Dataset items:
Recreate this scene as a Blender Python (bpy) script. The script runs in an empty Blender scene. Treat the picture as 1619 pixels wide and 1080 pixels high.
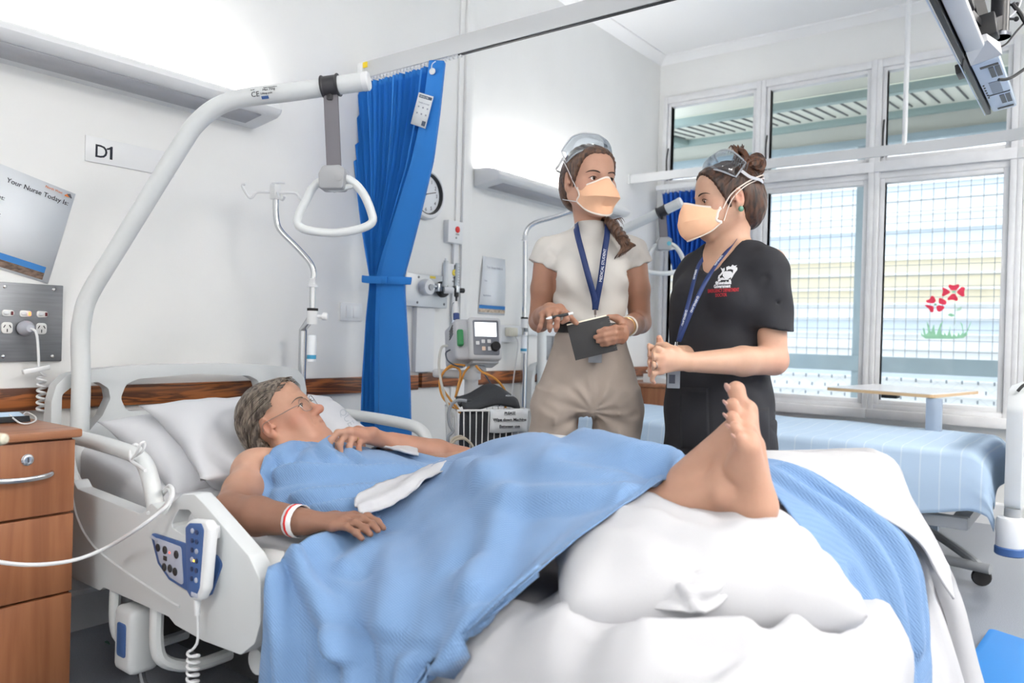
import bpy, bmesh, math, random
import numpy as np
from mathutils import Vector, Matrix, Euler, noise
from mathutils.geometry import tessellate_polygon
from mathutils.bvhtree import BVHTree

S = bpy.context.scene
COL = S.collection
random.seed(7)
R = math.radians
FAST = False

# ------------------------------------------------------------------ camera
FOC = 1236.75                      # focal length in pixels of the 1619 px wide frame
CAM = Vector((0.0, -2.75, 1.03))
_ya, _pi, _ro = R(37.196), R(-0.3685), R(1.5566)
VV = Vector((math.cos(_ya) * math.cos(_pi), math.sin(_ya) * math.cos(_pi), math.sin(_pi)))
_r = Vector((math.sin(_ya), -math.cos(_ya), 0)); _u = _r.cross(VV)
VR = _r * math.cos(_ro) + _u * math.sin(_ro)
VU = -_r * math.sin(_ro) + _u * math.cos(_ro)
cd = bpy.data.cameras.new('camera'); cam = bpy.data.objects.new('camera', cd); COL.objects.link(cam)
cd.sensor_width = 36.0; cd.lens = FOC * 36.0 / 1619.0
cd.clip_start = 0.05; cd.clip_end = 200
cd.dof.use_dof = True; cd.dof.focus_distance = 2.45; cd.dof.aperture_fstop = 3.2
M_ = Matrix((VR, VU, -VV)).transposed().to_4x4(); M_.translation = CAM
cam.matrix_world = M_
S.camera = cam

# ------------------------------------------------------------------ world, sun, exposure
w = bpy.data.worlds.new('world'); S.world = w; w.use_nodes = True
bg = w.node_tree.nodes['Background']
bg.inputs[0].default_value = (0.86, 0.93, 1.0, 1); bg.inputs[1].default_value = 1.05
sd = bpy.data.lights.new('sun', 'SUN'); so = bpy.data.objects.new('sun', sd); COL.objects.link(so)
sd.energy = .7; sd.angle = R(12); sd.color = (1, .97, .92)
so.rotation_euler = (R(38), R(24), R(60)); so.location = (9, -3, 8)
S.view_settings.view_transform = 'Standard'; S.view_settings.look = 'None'
S.view_settings.gamma = 1; S.view_settings.use_curve_mapping = False
S.view_settings.exposure = 1.32
try:
    S.cycles.max_bounces = 8; S.cycles.diffuse_bounces = 5; S.cycles.transparent_max_bounces = 16
    S.cycles.sample_clamp_indirect = 4
except Exception: pass

# ------------------------------------------------------------------ helpers
def at(ax, val, px, py):
    """the point of the plane ax = val that the photograph shows at px, py"""
    d = VV + VR * ((px - 809.5) / FOC) - VU * ((py - 540) / FOC)
    i = 'xyz'.index(ax); t = (val - CAM[i]) / d[i]
    return CAM + d * t
def dep(t, px, py):
    return CAM + (VV + VR * ((px - 809.5) / FOC) - VU * ((py - 540) / FOC)) * t

def srgb(c):
    f = lambda u: u / 12.92 if u <= 0.04045 else ((u + 0.055) / 1.055) ** 2.4
    return tuple(f(x / 255.0) for x in c) + (1,)

MATS = {}
def mat(name, c, rough=0.5, metal=0.0, var=0.0, vscale=6.0, bump=0.0, bscale=200.0, stretch=None, sss=0.0, spec=0.5,
        emit=0.0, attr=None, alpha=1.0, trans=0.0, coat=0.0, sheen=0.0):
    """c is an sRGB 0-255 colour; var adds a soft noise variation, bump a noise relief"""
    if name in MATS: return MATS[name]
    m = bpy.data.materials.new(name); m.use_nodes = True; MATS[name] = m
    nt = m.node_tree; N = nt.nodes; L = nt.links; b = N['Principled BSDF']
    col = srgb(c)
    b.inputs['Base Color'].default_value = col; b.inputs['Roughness'].default_value = rough
    b.inputs['Metallic'].default_value = metal; b.inputs['Specular IOR Level'].default_value = spec
    if alpha < 1: b.inputs['Alpha'].default_value = alpha
    if trans: b.inputs['Transmission Weight'].default_value = trans
    if coat: b.inputs['Coat Weight'].default_value = coat
    if sheen: b.inputs['Sheen Weight'].default_value = sheen
    if sss:
        b.inputs['Subsurface Weight'].default_value = sss
        b.inputs['Subsurface Radius'].default_value = (.012, .005, .003); b.inputs['Subsurface Scale'].default_value = 1.0
    if emit:
        b.inputs['Emission Color'].default_value = col; b.inputs['Emission Strength'].default_value = emit
    tc = N.new('ShaderNodeTexCoord'); src = tc.outputs['Object']
    if stretch:
        mp = N.new('ShaderNodeMapping'); mp.inputs['Scale'].default_value = stretch
        L.new(src, mp.inputs[0]); src = mp.outputs[0]
    base = None
    if attr:
        a = N.new('ShaderNodeVertexColor'); a.layer_name = attr; base = a.outputs[0]
        L.new(base, b.inputs['Base Color'])
    if var:
        n = N.new('ShaderNodeTexNoise'); n.inputs['Scale'].default_value = vscale; n.inputs['Detail'].default_value = 4
        L.new(src, n.inputs['Vector'])
        mr = N.new('ShaderNodeMapRange'); mr.inputs[1].default_value = .3; mr.inputs[2].default_value = .7
        mr.inputs[3].default_value = 1 - var; mr.inputs[4].default_value = 1 + var * .5
        L.new(n.outputs[0], mr.inputs[0])
        mx = N.new('ShaderNodeMix'); mx.data_type = 'RGBA'; mx.blend_type = 'MULTIPLY'; mx.inputs[0].default_value = 1
        if base: L.new(base, mx.inputs[6])
        else: mx.inputs[6].default_value = col
        L.new(mr.outputs[0], mx.inputs[7]); L.new(mx.outputs[2], b.inputs['Base Color'])
    if bump:
        n = N.new('ShaderNodeTexNoise'); n.inputs['Scale'].default_value = bscale; n.inputs['Detail'].default_value = 3
        L.new(src, n.inputs['Vector'])
        bp = N.new('ShaderNodeBump'); bp.inputs['Strength'].default_value = bump; bp.inputs['Distance'].default_value = .004
        L.new(n.outputs[0], bp.inputs['Height']); L.new(bp.outputs[0], b.inputs['Normal'])
    return m

def wood(name, c1, c2, scale=(1, 1, 1), rough=.45, sharp=False):
    if name in MATS: return MATS[name]
    m = bpy.data.materials.new(name); m.use_nodes = True; MATS[name] = m
    nt = m.node_tree; N = nt.nodes; L = nt.links; b = N['Principled BSDF']; b.inputs['Roughness'].default_value = rough
    tc = N.new('ShaderNodeTexCoord'); mp = N.new('ShaderNodeMapping'); mp.inputs['Scale'].default_value = scale
    L.new(tc.outputs['Object'], mp.inputs[0])
    n = N.new('ShaderNodeTexNoise'); n.inputs['Scale'].default_value = 1; n.inputs['Detail'].default_value = 6; n.inputs['Distortion'].default_value = 1.2 if sharp else .5
    L.new(mp.outputs[0], n.inputs['Vector'])
    out = n.outputs[0]
    if sharp:
        mm = N.new('ShaderNodeMath'); mm.operation = 'MULTIPLY'; mm.inputs[1].default_value = 9.0; L.new(out, mm.inputs[0])
        s = N.new('ShaderNodeMath'); s.operation = 'PINGPONG'; s.inputs[1].default_value = 1.0; L.new(mm.outputs[0], s.inputs[0]); out = s.outputs[0]
    r = N.new('ShaderNodeValToRGB'); r.color_ramp.elements[0].color = srgb(c1); r.color_ramp.elements[1].color = srgb(c2)
    r.color_ramp.elements[0].position = .2 if sharp else .35; r.color_ramp.elements[1].position = .8 if sharp else .65
    L.new(out, r.inputs[0]); L.new(r.outputs[0], b.inputs['Base Color'])
    return m

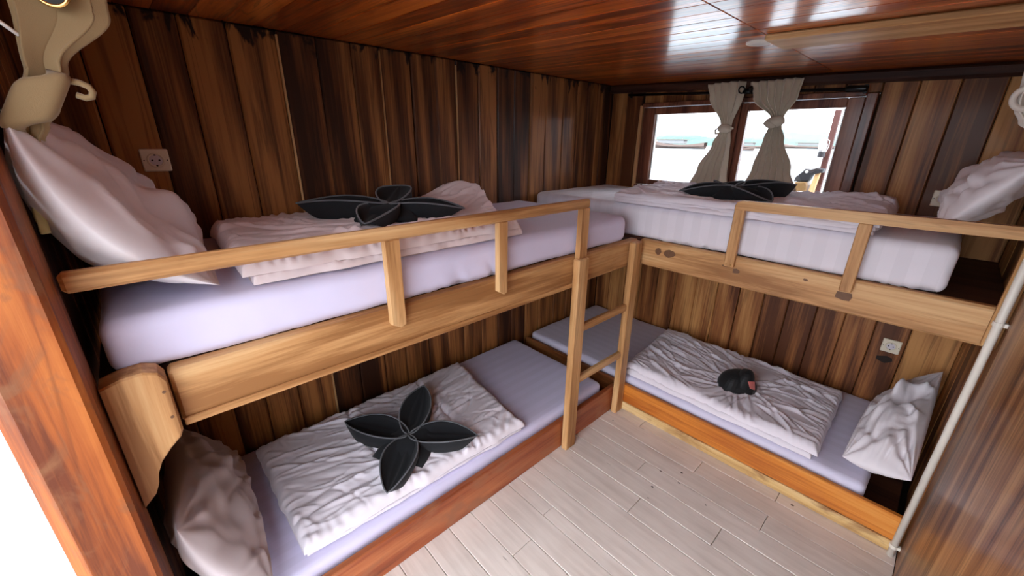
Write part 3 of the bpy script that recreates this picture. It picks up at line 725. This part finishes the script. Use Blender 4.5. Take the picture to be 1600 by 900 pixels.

§ WHAT IS BEING ASKED:
From the top of the listing above, repeat each line exactly until you reach the line containing "FAST = False", and repeat that one too. Leave the pictures out.

§ SOLUTION:
Recreate this scene as a Blender Python (bpy) script. The script runs in an empty Blender scene. Treat the picture as 1619 pixels wide and 1080 pixels high.
import bpy, bmesh, math, random
import numpy as np
from mathutils import Vector, Matrix, Euler, noise
from mathutils.geometry import tessellate_polygon
from mathutils.bvhtree import BVHTree

S = bpy.context.scene
COL = S.collection
random.seed(7)
R = math.radians
FAST = False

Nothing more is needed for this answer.